The GDPR is the “General Data Protection Regulation”, which is the European Union’s new set of laws around data privacy and security. It includes hundreds of pages’ worth of new requirements for organizations around the world and it imposes restrictions on any organization, as long as they target or collect data related to people in the European Union.
Nevertheless, complying with the GDPR can be a very challenging task as the regulation is large, far-reaching and without many specifics. Complying with it requires a thorough understanding of the data protection principles it presents. Let us go over them (key definition are provided in brackets):
Data protection principles
- Lawfulness, fairness and transparency: Data processing (any action performed on data) must be lawful, fair and transparent to the data subject (person whose data is being processed)
- Purpose limitation: Data processing can only be done for the specific purpose mentioned explicitly to the data subject when the data was collected.
- Data minimization: You should only collect the data which is strictly needed for the purpose specified.
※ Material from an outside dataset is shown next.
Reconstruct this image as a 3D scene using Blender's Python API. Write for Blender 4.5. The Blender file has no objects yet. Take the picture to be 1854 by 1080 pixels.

- Accuracy: Personal data (any information that relates to an individual who can be directly or indirectly identified) must be correct and kept updated.
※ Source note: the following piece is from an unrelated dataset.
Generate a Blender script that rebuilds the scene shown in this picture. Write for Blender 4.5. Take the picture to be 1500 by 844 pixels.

- Storage limitation: Personally identifying data should only be stored for the time period required to carry out the specified purpose.
- Integrity and confidentiality: Processing must be done in a way that ensures security, integrity and confidentiality.
- Accountability: The data controller (the person who decides how and why personal data will be processed) is responsible for demonstrating GDPR compliance with all these principles -> main idea is that in order to be GDPR compliant you need to be able to show that you are GDPR compliant.